Кормон, коротко поприветствовав гостя, представленного ему подбежавшими Мусатовым и Шервашидзе, помчался легкой, пританцовывающей походкой между мольбертами, и Грабарю показалось, что кормоновский гнев был в известной мере деланным. Около одних холстов — кормоновцы сейчас сидели над живописными этюдами — учитель опять бранился, около других долго стоял молча, хватал кисть и что-то поправлял. До слуха Грабаря дошли замечания весьма дельного свойства. «Смелее, шире, — приговаривал Кормон, — свободнее и шире пишите! A la prima, a la prima!.. Не раскрашивать!» Но когда Кормон начал следом внушать всякий «вздор», что записывать холст надо последовательно, сверху вниз — кусок за куском, Грабарь поскучнел. Кардовскому он расскажет, что смышленые ученики, даже из таких преданных Кормону, как Альбицкий, боятся, когда у того появляется кисть в руке. Не знают эти бедняги ни того, что значит писать по форме, ни того, как подготовку делать, заранее заботясь о колорите… Вот и не краска потому у них, а — под стать полотнам их патрона — «какой-то коричневый соус». Да и сама техника письма: «пишут все как-то в раздрызку… Знаете, мазочек вправо, мазочек влево, грязь и мерзость невозможная». Строгость же постановки, или того, что у них называется «ансамблем», Грабарь не признать не мог. И, следя за прохаживающимся по ателье и уже озабоченно поглядывающим на часы Кормоном, Грабарь решил, а потом сообщил приятелю: «Похож во многом, как и Ашбе, на Чистякова!» Переговорили они о том с Мусатовым или независимо друг от друга оба измерили своих учителей высшей российской — «чистяковской» — меркой?
Приезд Грабаря совпал с конкурсом ученических рисунков. Фернан Кормон пригласил в жюри двух других авторитетных коллег — Эжена Тириона и Жана-Поля Лорана. Еще до этого, как и было условлено меж ними, Грабарь посмотрел наработанное Альбицким за парижский период. Былой уровень его Грабарь помнил еще по совместной их учебе в академии. Победу «Василича» предрекали и его товарищи. Но увиденное показалось Грабарю каким-то «деревянным»… А когда конкурс завершился, Альбицкий, ко всеобщему изумлению, занял третье место, а второе (после какого-то француза) досталось Лушникову. И если поражение Альбицкого, навеявшее на него ужасную меланхолию, не было теперь неожиданным для Грабаря, то успех Лушникова явился просто сюрпризом!

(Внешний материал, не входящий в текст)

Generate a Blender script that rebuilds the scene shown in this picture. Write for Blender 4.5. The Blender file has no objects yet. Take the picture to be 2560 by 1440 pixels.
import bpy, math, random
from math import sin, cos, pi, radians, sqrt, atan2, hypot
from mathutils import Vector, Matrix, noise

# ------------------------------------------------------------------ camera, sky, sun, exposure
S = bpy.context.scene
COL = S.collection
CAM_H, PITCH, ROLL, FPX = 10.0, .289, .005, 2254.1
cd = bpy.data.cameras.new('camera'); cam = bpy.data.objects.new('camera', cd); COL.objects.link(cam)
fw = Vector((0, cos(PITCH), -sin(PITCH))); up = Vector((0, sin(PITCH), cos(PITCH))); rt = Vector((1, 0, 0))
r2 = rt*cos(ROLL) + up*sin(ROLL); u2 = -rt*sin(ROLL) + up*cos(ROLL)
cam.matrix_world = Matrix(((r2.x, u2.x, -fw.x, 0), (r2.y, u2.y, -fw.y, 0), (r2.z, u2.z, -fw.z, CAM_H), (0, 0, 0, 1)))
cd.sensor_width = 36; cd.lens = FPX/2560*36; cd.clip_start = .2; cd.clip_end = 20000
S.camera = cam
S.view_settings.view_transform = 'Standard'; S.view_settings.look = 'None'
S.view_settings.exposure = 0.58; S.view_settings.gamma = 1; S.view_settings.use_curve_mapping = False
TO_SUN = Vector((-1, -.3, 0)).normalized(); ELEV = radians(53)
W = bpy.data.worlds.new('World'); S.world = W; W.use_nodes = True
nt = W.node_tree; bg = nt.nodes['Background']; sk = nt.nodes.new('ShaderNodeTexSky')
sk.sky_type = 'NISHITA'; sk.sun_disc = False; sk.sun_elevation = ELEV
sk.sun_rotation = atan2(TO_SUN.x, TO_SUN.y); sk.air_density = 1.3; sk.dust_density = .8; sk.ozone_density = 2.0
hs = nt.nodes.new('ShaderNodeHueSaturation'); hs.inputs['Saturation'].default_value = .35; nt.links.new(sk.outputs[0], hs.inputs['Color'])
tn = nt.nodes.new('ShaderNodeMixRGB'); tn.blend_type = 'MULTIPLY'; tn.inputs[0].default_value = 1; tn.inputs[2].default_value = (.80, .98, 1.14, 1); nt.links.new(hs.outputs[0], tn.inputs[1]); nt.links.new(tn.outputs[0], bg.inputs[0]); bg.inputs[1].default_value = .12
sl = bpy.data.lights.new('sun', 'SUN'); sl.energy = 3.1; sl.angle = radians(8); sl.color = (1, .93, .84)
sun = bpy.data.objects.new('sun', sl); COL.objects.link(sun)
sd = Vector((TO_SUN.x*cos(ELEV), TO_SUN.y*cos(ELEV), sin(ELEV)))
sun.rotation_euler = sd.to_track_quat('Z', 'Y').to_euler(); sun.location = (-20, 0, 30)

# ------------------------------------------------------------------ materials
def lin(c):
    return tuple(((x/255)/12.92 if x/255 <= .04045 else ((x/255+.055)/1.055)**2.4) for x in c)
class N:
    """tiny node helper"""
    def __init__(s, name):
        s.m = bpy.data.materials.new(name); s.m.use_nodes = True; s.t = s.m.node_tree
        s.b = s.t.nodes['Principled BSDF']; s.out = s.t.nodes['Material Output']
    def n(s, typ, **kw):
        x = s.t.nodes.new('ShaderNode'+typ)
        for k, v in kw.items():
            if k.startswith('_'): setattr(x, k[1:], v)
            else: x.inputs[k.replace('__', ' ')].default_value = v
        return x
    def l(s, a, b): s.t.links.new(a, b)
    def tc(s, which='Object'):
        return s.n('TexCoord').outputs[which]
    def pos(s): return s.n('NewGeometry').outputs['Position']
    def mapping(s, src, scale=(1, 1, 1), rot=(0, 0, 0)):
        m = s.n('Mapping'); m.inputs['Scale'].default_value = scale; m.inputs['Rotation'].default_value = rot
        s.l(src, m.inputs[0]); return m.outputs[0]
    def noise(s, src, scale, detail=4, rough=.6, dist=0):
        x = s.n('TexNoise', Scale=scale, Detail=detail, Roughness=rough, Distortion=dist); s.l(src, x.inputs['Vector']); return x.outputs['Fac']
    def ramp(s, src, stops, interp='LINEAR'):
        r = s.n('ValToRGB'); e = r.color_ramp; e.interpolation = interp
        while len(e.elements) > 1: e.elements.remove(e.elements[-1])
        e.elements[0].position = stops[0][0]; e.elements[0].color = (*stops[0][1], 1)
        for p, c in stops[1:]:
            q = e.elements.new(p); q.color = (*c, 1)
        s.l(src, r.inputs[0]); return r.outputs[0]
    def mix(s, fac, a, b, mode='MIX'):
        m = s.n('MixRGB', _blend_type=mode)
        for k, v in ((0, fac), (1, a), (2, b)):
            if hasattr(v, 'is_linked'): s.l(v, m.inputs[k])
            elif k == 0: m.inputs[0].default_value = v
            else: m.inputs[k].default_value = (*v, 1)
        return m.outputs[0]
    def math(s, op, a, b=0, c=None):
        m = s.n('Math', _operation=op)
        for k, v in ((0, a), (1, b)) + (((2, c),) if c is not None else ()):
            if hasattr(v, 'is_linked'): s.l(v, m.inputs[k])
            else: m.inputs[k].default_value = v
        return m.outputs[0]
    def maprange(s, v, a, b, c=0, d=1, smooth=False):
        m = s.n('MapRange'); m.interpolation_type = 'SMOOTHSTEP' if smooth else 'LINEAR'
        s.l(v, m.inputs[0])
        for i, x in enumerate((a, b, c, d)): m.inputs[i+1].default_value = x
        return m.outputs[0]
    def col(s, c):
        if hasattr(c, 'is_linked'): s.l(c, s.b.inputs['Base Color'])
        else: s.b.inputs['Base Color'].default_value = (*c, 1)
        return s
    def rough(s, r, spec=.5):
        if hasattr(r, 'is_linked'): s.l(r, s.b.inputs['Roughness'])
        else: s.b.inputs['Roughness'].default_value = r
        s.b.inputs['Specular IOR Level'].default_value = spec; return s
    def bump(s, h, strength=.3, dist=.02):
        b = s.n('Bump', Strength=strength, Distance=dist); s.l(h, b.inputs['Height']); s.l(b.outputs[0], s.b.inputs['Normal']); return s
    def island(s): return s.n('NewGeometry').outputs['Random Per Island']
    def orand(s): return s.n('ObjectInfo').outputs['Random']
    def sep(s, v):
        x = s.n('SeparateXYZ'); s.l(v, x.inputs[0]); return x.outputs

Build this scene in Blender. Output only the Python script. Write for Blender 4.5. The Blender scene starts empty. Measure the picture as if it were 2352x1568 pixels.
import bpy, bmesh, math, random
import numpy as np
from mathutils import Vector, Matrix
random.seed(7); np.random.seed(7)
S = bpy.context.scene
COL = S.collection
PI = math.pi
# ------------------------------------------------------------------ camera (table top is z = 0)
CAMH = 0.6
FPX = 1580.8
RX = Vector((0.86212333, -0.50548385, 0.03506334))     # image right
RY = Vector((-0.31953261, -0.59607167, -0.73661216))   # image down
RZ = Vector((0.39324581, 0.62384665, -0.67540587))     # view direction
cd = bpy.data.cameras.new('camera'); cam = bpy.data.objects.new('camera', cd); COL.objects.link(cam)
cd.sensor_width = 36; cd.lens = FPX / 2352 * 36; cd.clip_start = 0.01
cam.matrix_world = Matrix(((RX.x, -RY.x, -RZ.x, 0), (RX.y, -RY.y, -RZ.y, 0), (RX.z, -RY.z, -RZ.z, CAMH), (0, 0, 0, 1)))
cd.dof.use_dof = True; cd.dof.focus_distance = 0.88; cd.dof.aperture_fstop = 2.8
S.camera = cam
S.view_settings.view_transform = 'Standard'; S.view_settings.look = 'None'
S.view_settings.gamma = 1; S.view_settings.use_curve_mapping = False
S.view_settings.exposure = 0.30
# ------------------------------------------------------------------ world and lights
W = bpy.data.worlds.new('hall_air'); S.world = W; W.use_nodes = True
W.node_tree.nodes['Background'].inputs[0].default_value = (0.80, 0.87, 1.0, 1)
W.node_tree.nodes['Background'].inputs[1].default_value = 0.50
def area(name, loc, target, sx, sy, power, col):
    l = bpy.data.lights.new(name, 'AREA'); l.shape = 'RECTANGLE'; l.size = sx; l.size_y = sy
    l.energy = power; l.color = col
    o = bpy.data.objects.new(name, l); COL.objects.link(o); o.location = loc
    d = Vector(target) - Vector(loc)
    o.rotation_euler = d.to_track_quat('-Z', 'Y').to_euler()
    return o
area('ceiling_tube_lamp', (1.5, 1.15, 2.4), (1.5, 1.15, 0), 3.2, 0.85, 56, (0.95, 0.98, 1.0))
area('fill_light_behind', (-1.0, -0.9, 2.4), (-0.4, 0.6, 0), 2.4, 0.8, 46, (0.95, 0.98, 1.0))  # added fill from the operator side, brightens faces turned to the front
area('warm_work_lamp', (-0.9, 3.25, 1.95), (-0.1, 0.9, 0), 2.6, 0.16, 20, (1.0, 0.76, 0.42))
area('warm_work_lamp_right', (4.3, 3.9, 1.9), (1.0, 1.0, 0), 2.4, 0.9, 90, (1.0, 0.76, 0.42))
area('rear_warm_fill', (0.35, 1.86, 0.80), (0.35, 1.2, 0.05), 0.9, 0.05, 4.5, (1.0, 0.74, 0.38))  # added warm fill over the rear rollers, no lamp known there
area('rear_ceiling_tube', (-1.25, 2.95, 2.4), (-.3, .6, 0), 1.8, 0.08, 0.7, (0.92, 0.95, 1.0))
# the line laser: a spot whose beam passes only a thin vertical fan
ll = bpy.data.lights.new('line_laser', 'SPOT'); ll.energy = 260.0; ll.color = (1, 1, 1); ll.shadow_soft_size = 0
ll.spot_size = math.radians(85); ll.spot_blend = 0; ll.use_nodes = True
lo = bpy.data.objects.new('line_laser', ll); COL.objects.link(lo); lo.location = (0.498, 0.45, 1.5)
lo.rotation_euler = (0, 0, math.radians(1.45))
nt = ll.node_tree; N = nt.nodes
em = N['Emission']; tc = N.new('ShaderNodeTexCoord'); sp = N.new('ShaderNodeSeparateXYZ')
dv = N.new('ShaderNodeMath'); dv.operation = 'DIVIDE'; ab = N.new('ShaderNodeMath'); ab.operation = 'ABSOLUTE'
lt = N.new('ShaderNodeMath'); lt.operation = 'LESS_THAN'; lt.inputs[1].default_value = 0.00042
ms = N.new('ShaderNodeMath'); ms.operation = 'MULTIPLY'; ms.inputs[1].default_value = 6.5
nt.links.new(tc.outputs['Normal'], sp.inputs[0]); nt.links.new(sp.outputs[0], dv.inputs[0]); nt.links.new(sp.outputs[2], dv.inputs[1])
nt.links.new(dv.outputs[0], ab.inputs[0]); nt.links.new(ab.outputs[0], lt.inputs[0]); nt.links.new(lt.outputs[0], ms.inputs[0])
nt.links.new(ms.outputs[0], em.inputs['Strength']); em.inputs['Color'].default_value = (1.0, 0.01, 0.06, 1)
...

Событие было тем более достойно удивления, что старательную работу Лушников сочетал с пристрастием ко всем парижским соблазнам. Увидевшему, как проходят занятия в ателье, нечего было и сомневаться в том, каким бывает вечернее времяпрепровождение питомцев Кормона. Что ж, и мюнхенский молодой народ — не из схимников, но — Париж! Париж!.. Коснувшись в разговоре тех впечатлений, какие должны были остаться от первого посещения их ателье, Мусатов с озорной улыбкой защищал товарищей, говоря, что деться-то некуда от этого Парижа и остается разве одно: всегда помнить: где бы ни был, что бы с тобой ни происходило, ты прежде всего художник!.. Работаешь при всем при том так крепко, как Лушников, — ну и молодец, значит, ты уважения достоин!.. Виктор и сам, хотя поначалу надо было решиться как бы позабыть о недостатках «бренной плоти», не мог отказать старому другу «Алексеичу» (Лушникова он звал еще и «психом»). И, бывало, составлял компанию тем, кто направлялся в ночные кабачки Монмартра. Не сказать, чтобы его очень уж захватывала «Мулен-Руж» с ее грешными страстями. Просто, помимо «живописности» наблюдаемого, чисто внешней экзотики (внутренне он оставался чужд такой атмосфере), ему не хотелось ни в чем отставать от товарищей. Чувство товарищеской солидарности и тут было превыше всего.